Hyperthreading

edmond419

Distinguished
Apr 2, 2010
435
0
18,810
Hi All

I want to know the diffference between having Hyperthreading on and off on a Intel Core i3 M350 2.27GHz running windows 7...

I want to know whether if it is ON or OFF. All cases involve Word 2007 with a person typing at 79wpm, using web browser to browse Tom's Hardware-like websites.
-Better performance
-Make the laptop produce more heat or produce less heat (running the same apps in both cases)
-Make the laptop last longer
-Longer or shorter battery life

Thank you all for your information
 
Solution
With HT turned on it consumes more power which means more heat and shorter battery runtime.

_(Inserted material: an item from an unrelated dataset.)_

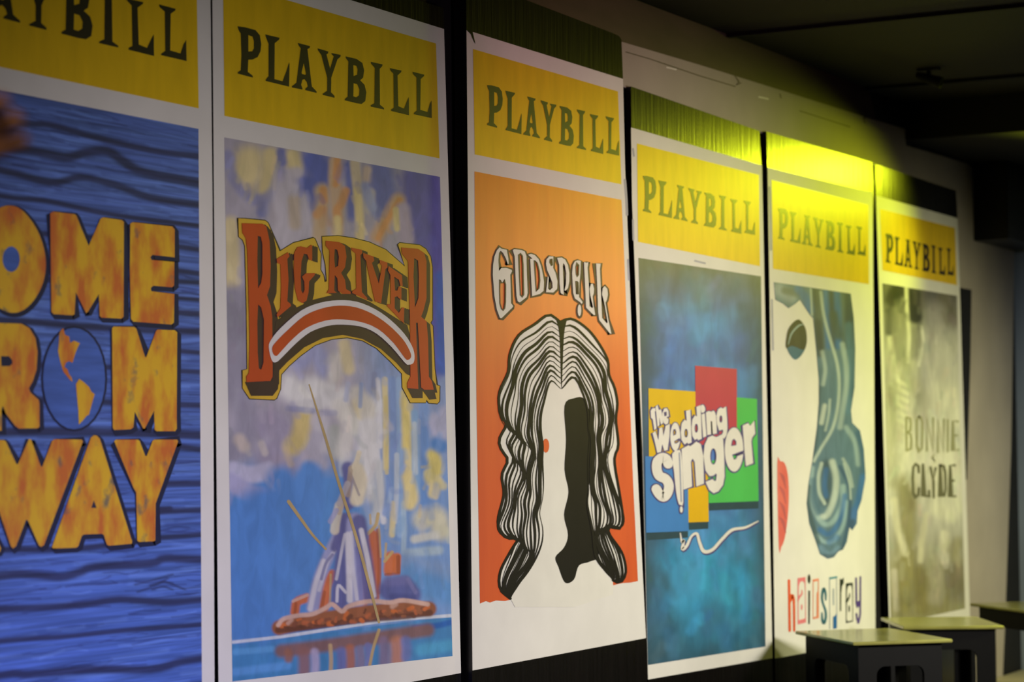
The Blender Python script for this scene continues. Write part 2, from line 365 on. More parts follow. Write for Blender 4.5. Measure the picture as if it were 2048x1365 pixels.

I would say ~2% more power consumed at idle and ~10% more power consumed under full load with HT turned on.
To see if hyperthreading is ON or OFF run Task Manager (Ctrl+Shift+Esc) and click the "Performance" tab. If there are two CPU graphs then for a Core i3 it means HT is OFF. Four graphs means HT is ON.

For Word and web browsing you probably won't see any difference in performance, heat or battery life. Those types of programs are normally constrained by how fast the user can type or click links, and that's WAY slower than the CPU.

The only reason you might see a difference with hyperthreading is if the program has to use the CPU heavily. For example a web page with a 3D Flash object showing a continuously moving scene might perform better while doing other work with 4 threads instead of just 2.
 
You can't trust Task Manager all of the time.

Using sminlal's Core i3 example, what happens if you disable one core through the BIOS Setup but you leave HT enabled? Task Manager is going to show two graphs just like it would with both cores enabled and HT disabled.

Just run CPU-Z. It tells you how many cores and how many threads are enabled. A Thread-to-Core ratio of 2:1 would indicate that HT is enabled.